Taking the sweet route through New Hampshire

A visit to our coastline. A hike in our mountains. A stroll through anyone of our quaint New England towns. Could travel through New Hampshire be any sweeter? Absolutely — if you leave the scenic vistas and turn your attention to satiating your sweet tooth.

No road trip to a New Hampshire destination is complete without a stop for something sweet. Fortunately, the Granite State is peppered with candy shops and old-fashioned general stores stocked with everything from penny candy and licorice whips to hand-dipped truffles.

Chocolate is the star at two family-owned candy operations in the southern part of New Hampshire, one boasting a 72-year history and the other less than five years old.

Van Otis Chocolates, at 341 Elm St. in Manchester has been producing handcrafted chocolates and award-winning Van Otis Swiss fudge since 1935. Tours of the new facility are offered every Tuesday, giving chocolate lovers insight into the skill it takes to create “New Hampshire’s Best Chocolate” (as named by our sister publication, New Hampshire Magazine, for six consecutive years).

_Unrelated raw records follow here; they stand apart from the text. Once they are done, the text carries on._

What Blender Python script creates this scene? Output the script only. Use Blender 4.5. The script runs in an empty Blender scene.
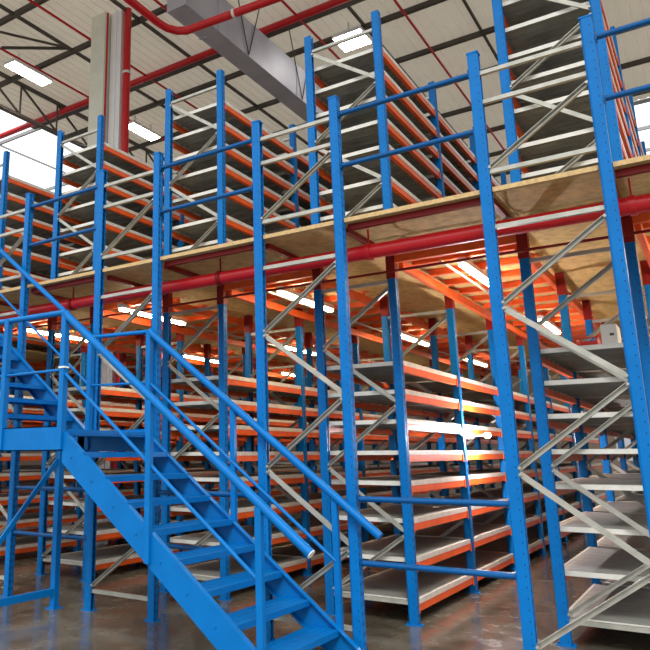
import bpy, math, random
from mathutils import Vector, Matrix
random.seed(7)
S = bpy.context.scene
COL = S.collection

# ------------------------------------------------------------------ camera
cam_d = bpy.data.cameras.new('camera'); cam = bpy.data.objects.new('camera', cam_d); COL.objects.link(cam)
CAM = Vector((2.2630, -4.9733, 1.3778))
yaw, pitch, roll = math.radians(35.3457), math.radians(12.9048), math.radians(-0.30066)
fw = Vector((-math.sin(yaw)*math.cos(pitch), math.cos(yaw)*math.cos(pitch), math.sin(pitch)))
r0 = Vector((math.cos(yaw), math.sin(yaw), 0)); u0 = r0.cross(fw)
rr = r0*math.cos(roll) + u0*math.sin(roll); uu = -r0*math.sin(roll) + u0*math.cos(roll)
cam.matrix_world = Matrix(((rr.x, uu.x, -fw.x, CAM.x), (rr.y, uu.y, -fw.y, CAM.y), (rr.z, uu.z, -fw.z, CAM.z), (0, 0, 0, 1)))
F_PX = 704.93
cam_d.sensor_width = 36; cam_d.lens = F_PX/650*36
cam_d.shift_x = 113.65/650; cam_d.shift_y = -32.33/650
cam_d.clip_end = 300
S.camera = cam

# ------------------------------------------------------------------ world, exposure
w = bpy.data.worlds.new('world'); S.world = w; w.use_nodes = True
bg = w.node_tree.nodes['Background']
_tc = w.node_tree.nodes.new('ShaderNodeTexCoord'); _sp = w.node_tree.nodes.new('ShaderNodeSeparateXYZ'); _rp = w.node_tree.nodes.new('ShaderNodeValToRGB')
w.node_tree.links.new(_tc.outputs['Generated'], _sp.inputs[0]); w.node_tree.links.new(_sp.outputs['Z'], _rp.inputs['Fac']); w.node_tree.links.new(_rp.outputs['Color'], bg.inputs[0])
_rp.color_ramp.elements[0].position = 0.0; _rp.color_ramp.elements[0].color = (.20, .205, .21, 1)
_rp.color_ramp.elements[1].position = 0.45; _rp.color_ramp.elements[1].color = (.95, .98, 1, 1)
bg.inputs[1].default_value = 2.2
sun_d = bpy.data.lights.new('sun', 'SUN'); sun = bpy.data.objects.new('sun', sun_d); COL.objects.link(sun)
sun_d.energy = 2.0; sun_d.angle = math.radians(14); sun_d.color = (1, .98, .93)
sun.rotation_euler = Vector((-.42, .72, -.80)).to_track_quat('-Z', 'Y').to_euler()
S.view_settings.view_transform = 'Standard'; S.view_settings.look = 'None'
S.view_settings.gamma = 1; S.view_settings.exposure = 0.0; S.view_settings.use_curve_mapping = False
TUBE_POWER = 60.0
HIGH_POWER = 25.0

def project(p):
    d = Vector(p) - CAM
    z = d.dot(fw)
    if z < .05: return None
    return (325 - 113.65 + F_PX*d.dot(rr)/z, 325 - 32.33 - F_PX*d.dot(uu)/z)

# ------------------------------------------------------------------ materials
def mat(name, col, rough=.5, metal=0, spec=.5, var=.0, scale=3, bump=0, bscale=40, col2=None):
    m = bpy.data.materials.new(name); m.use_nodes = True
    nt = m.node_tree; b = nt.nodes['Principled BSDF']
    b.inputs['Roughness'].default_value = rough; b.inputs['Metallic'].default_value = metal
    b.inputs['Specular IOR Level'].default_value = spec
    b.inputs['Base Color'].default_value = (*col, 1)
    tc = nt.nodes.new('ShaderNodeTexCoord')
    if var or col2:
        n = nt.nodes.new('ShaderNodeTexNoise'); n.inputs['Scale'].default_value = scale; n.inputs['Detail'].default_value = 5
        nt.links.new(tc.outputs['Object'], n.inputs['Vector'])
        r = nt.nodes.new('ShaderNodeValToRGB')
        c2 = col2 or tuple(c*(1-var) for c in col)
        r.color_ramp.elements[0].position = .35; r.color_ramp.elements[1].position = .65
        r.color_ramp.elements[0].color = (*c2, 1); r.color_ramp.elements[1].color = (*col, 1)
        nt.links.new(n.outputs['Fac'], r.inputs['Fac']); nt.links.new(r.outputs['Color'], b.inputs['Base Color'])
    if bump:
        n2 = nt.nodes.new('ShaderNodeTexNoise'); n2.inputs['Scale'].default_value = bscale
        nt.links.new(tc.outputs['Object'], n2.inputs['Vector'])
        bp = nt.nodes.new('ShaderNodeBump'); bp.inputs['Strength'].default_value = bump; bp.inputs['Distance'].default_value = .01
        nt.links.new(n2.outputs['Fac'], bp.inputs['Height']); nt.links.new(bp.outputs['Normal'], b.inputs['Normal'])
    return m

def emis(name, col, s):
    m = bpy.data.materials.new(name); m.use_nodes = True; nt = m.node_tree; nt.nodes.clear()
    e = nt.nodes.new('ShaderNodeEmission'); o = nt.nodes.new('ShaderNodeOutputMaterial')
    e.inputs[0].default_value = (*col, 1); e.inputs[1].default_value = s
    nt.links.new(e.outputs[0], o.inputs[0]); return m

BLUE = mat('blue_powder_coat', (.0, .148, .46), .42, spec=.18, var=.12, scale=6)
RAILB = mat('shaded_rail_blue', (.0, .08, .26), .35, spec=.25, var=.1, scale=6)  # darker than the post blue: shade on the rail undersides is painted in
ORANGE = mat('orange_powder_coat', (.85, .118, .014), .42, var=.15, scale=8)
GALV = mat('galvanised_steel', (.46, .445, .385), .42, .35, var=.25, scale=9)
SHELF = mat('grey_shelf_steel', (.38, .375, .335), .5, .25, var=.25, scale=4)
LIP = mat('pale_shelf_lip', (.70, .68, .61), .35, var=.15, scale=12)
RED = mat('red_pipe_paint', (.62, .006, .012), .32, var=.1)
REDB = mat('dark_red_beam_paint', (.24, .006, .004), .5, spec=.3, var=.15)
BOARD = mat('chipboard', (.66, .45, .17), .75, var=.3, scale=14, bump=.2, bscale=120)
BOARDE = mat('chipboard_edge', (.62, .42, .19), .8, var=.25, scale=40)
DARK = mat('dark_steel', (.085, .070, .055), .6, var=.3)
DUCT = mat('galvanised_duct', (.52, .51, .58), .5, .15, var=.2, scale=1.5)
CONC = mat('pale_column_paint', (.84, .85, .74), .8, var=.08, scale=3)
PIPEW = mat('pale_grey_casing', (.95, .96, .98), .5, var=.06, scale=2)
WHITE = mat('white_enamel', (.8, .8, .78), .5)
CARD = mat('white_carton', (.78, .75, .68), .8, var=.1)
BIN = mat('red_plastic', (.5, .03, .02), .4)
TUBE = emis('fluorescent_glow', (1, .86, .60), TUBE_POWER)
HIGH = emis('skylight_glow', (1, .97, .90), HIGH_POWER)

def perforated():
    """blue coat with two columns of punched slots on the faces that look along X"""
    m = BLUE.copy(); m.name = 'perforated_blue_upright'
    nt = m.node_tree; b = nt.nodes['Principled BSDF']
    src = b.inputs['Base Color'].links[0].from_socket
    N = nt.nodes.new; L = nt.links.new
    def math_(op, a, bb=None, c=None):
        n = N('ShaderNodeMath'); n.operation = op
        for i, v in enumerate((a, bb, c)):
            if v is None: continue
            if isinstance(v, (int, float)): n.inputs[i].default_value = v
            else: L(v, n.inputs[i])
        return n.outputs[0]
    tc = N('ShaderNodeTexCoord'); sx = N('ShaderNodeSeparateXYZ'); L(tc.outputs['Object'], sx.inputs[0])
    ge = N('ShaderNodeNewGeometry'); sn = N('ShaderNodeSeparateXYZ'); L(ge.outputs['Normal'], sn.inputs[0])
    z = math_('FRACT', math_('MULTIPLY', sx.outputs['Z'], 1/.066))
    zz = math_('LESS_THAN', z, .38)
    ay = math_('ABSOLUTE', math_('SUBTRACT', math_('ABSOLUTE', sx.outputs['Y']), .017))
    yy = math_('LESS_THAN', ay, .006)
    nx = math_('GREATER_THAN', math_('ABSOLUTE', sn.outputs['X']), .8)
    sx1 = math_('MULTIPLY', math_('MULTIPLY', zz, yy), nx)
    # round clip holes on the narrow faces
    z2 = math_('ABSOLUTE', math_('SUBTRACT', math_('FRACT', math_('MULTIPLY', sx.outputs['Z'], 1/.066)), .5))
    ax = math_('LESS_THAN', math_('ABSOLUTE', math_('SUBTRACT', sx.outputs['X'], 0.020)), .0035)
    ny = math_('GREATER_THAN', math_('ABSOLUTE', sn.outputs['Y']), .8)
    sx2 = math_('MULTIPLY', math_('MULTIPLY', math_('LESS_THAN', z2, .07), ax), ny)
    f = math_('MAXIMUM', sx1, sx2)
    mx = N('ShaderNodeMix'); mx.data_type = 'RGBA'
    L(f, mx.inputs[0]); L(src, mx.inputs[6]); mx.inputs[7].default_value = (.004, .03, .10, 1)
    L(mx.outputs[2], b.inputs['Base Color'])
    return m
PERF = perforated()

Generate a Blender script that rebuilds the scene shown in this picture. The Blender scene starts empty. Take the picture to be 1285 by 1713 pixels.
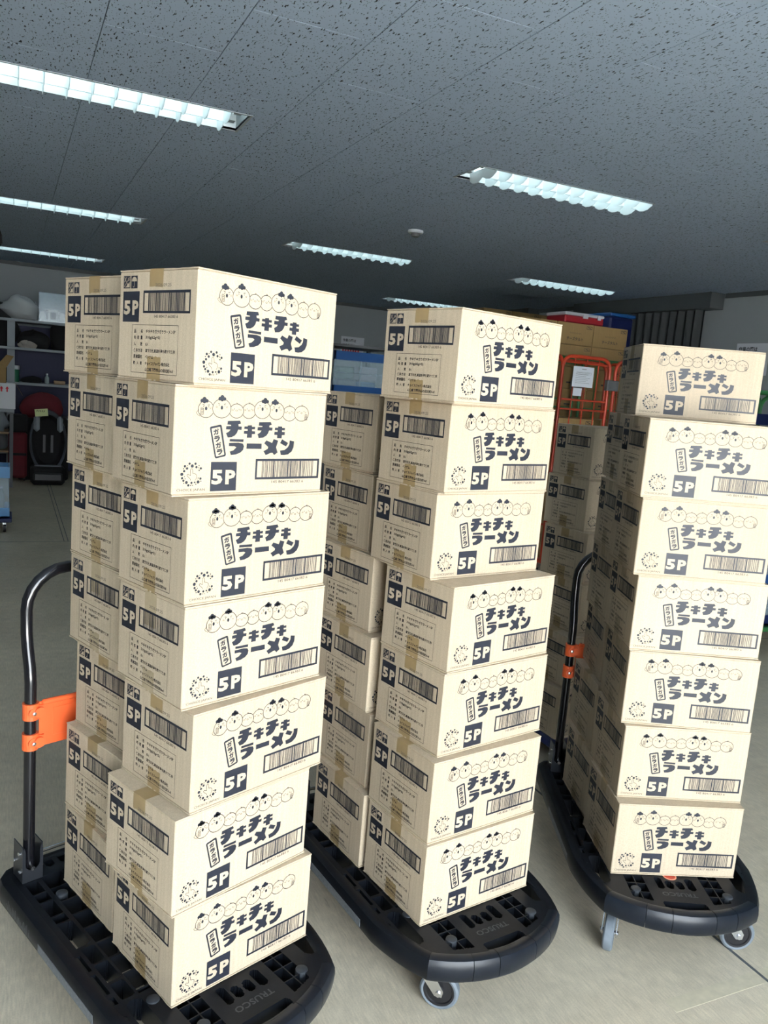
import bpy, math, random
from mathutils import Vector, Matrix
from mathutils.geometry import tessellate_polygon
C = bpy.context.scene.collection
rnd = random.Random(7)
R = math.radians
# ---------------------------------------------------------------- camera
EYE = 1.5787; CEIL = 2.843; DECK = 0.198
cd = bpy.data.cameras.new('camera'); cam = bpy.data.objects.new('camera', cd); C.objects.link(cam)
cd.sensor_fit = 'VERTICAL'; cd.sensor_height = 36; cd.lens = 28.4595; cd.clip_start = 0.05; cd.clip_end = 200
def cam_matrix(yaw, pitch, roll):
    f = Vector((math.sin(yaw)*math.cos(pitch), math.cos(yaw)*math.cos(pitch), math.sin(pitch)))
    r0 = Vector((math.cos(yaw), -math.sin(yaw), 0)); u0 = r0.cross(f)
    x = r0*math.cos(roll)+u0*math.sin(roll); y = -r0*math.sin(roll)+u0*math.cos(roll)
    return Matrix((x, y, -f)).transposed().to_4x4()
cam.matrix_world = Matrix.Translation((0, 0, EYE)) @ cam_matrix(R(25.2952), R(-8.91697), R(4.63256))
bpy.context.scene.camera = cam
vs = bpy.context.scene.view_settings
vs.view_transform = 'Standard'; vs.look = 'None'; vs.exposure = 0.13; vs.gamma = 1; vs.use_curve_mapping = False
# ---------------------------------------------------------------- world: bright overcast daylight outside the open shutter
w = bpy.data.worlds.new('World'); bpy.context.scene.world = w; w.use_nodes = True
nt = w.node_tree; nt.nodes.clear()
wo = nt.nodes.new('ShaderNodeOutputWorld'); bgd = nt.nodes.new('ShaderNodeBackground')
tc = nt.nodes.new('ShaderNodeTexCoord'); sep = nt.nodes.new('ShaderNodeSeparateXYZ'); cr = nt.nodes.new('ShaderNodeValToRGB')
nt.links.new(tc.outputs['Generated'], sep.inputs[0]); nt.links.new(sep.outputs['Z'], cr.inputs[0]); nt.links.new(cr.outputs[0], bgd.inputs[0]); nt.links.new(bgd.outputs[0], wo.inputs[0])
cr.color_ramp.elements[0].position = 0.0; cr.color_ramp.elements[0].color = (0.92, 0.97, 1.0, 1)
cr.color_ramp.elements[1].position = 0.8; cr.color_ramp.elements[1].color = (0.66, 0.82, 1.0, 1)
bgd.inputs[1].default_value = 16.0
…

In addition to its variety of traditional chocolates and Swiss fudge, Van Otis offers a selection of chocolate-covered pretzels and popcorn and an assortment of freshly roasted nuts.

The Van Otis Café boasts a menu of soups, salads and paninis as well as fresh pastries, Starbuck’s Coffee and Van Otis’s own gelato.

Newer to the southern New Hampshire chocolate scene but growing in popularity is Swan Chocolates on the Daniel Webster Highway in Merrimack and in the Landmark Building on Main Street in Nashua.

Launched by husband-and-wife team Michael and Theresa Anderson in 2003, Swan Chocolates has already earned national recognition for its gourmet truffles and other confectionary creations. Swan has even appeared as a prize on the “Wheel of Fortune” TV game show.

Visitors to the family-owned operation can watch the candy-making operation through the company’s viewing window.

If you happen to be in the area on Saturdays, you can stop in and indulge in Swan’s chocolate fountain. Fruit and other dippable treats are available at the store most Saturdays from 11 a.m. to 5 p.m. for guests to dip in to the Belgian chocolate cascading over the fountain’s five tiers. Call first to make sure the fountain is running.

If you’re heading up I-93 to Concord, you can stop by the Granite State Candy Shoppe on Warren Street, where the Bart family has been making candy the old-fashioned way since 1927.

You can watch the process through the picture window overlooking the candy making operation.

If top-quality chocolate is your thing you’ll find it here, shaped in everything from long-stemmed roses to chocolate trout. And whether you’re looking for traditional old-fashioned chocolates, brittles or fudge, or chewy gummy worms, Swedish fish or jellybeans, you’ll find it at this stop.

Not in the mood for candy? Then step into the Candy Shoppe’s ice cream parlor and indulge in a cool treat.

If your travels take you out on I-89 to the college town of Hanover, you can stop at The Chocolate Shop on Lebanon Street, where you will find more than 350 varieties of gourmet chocolate bars and bulk chocolate from around the world as well as locally made Lake Champlain Chocolates and handcrafted truffles.

The Chocolate Shop also has a huge assortment of kids’ favorites and hand-dipped chocolate covered fruit.

The 60-foot candy counter at Zeb’s General Store in the village of North Conway makes traveling north worthwhile anytime of the year.

From the store’s décor to its inventory —especially its candy, a visit to Zeb’s is a step back in time, and adults will have as much fun as children while taking in the endless variety of sweets. Zeb’s nostalgic collection includes stripped candy sticks, licorice laces, NECCO wafers, candy buttons, wax bottles, fireballs and dozens of other choices.

Gummy creatures, Sour Patch Kids, Chocolate Moose Pops and moose droppings are just a few of the more contemporary selections available at Zeb’s General Store.

For the most serious candy connoisseur, however, a trip to the state’s Northwest corner is a necessity. A visit to Chutter General Store on Main Street in Littleton will deliver any candy lover to his or her mecca.

Measuring nearly 112 feet, Chutter’s candy counter is listed in the Guinness Book of World Records for being the longest in the world. The three-tiered counter runs the entire length of the store and holds nearly 800 jars of candy representing the sweet tastes of yesterday and today.

Pixie Stix and Mary Janes sit in jars beside licorice whips and gummy bears. Sweet Tarts and sour worms, fireballs and gumballs, every type of candy you can think of — and some you may never have heard of — line the rows putting smiles on faces and making life in New Hampshire a little bit sweeter.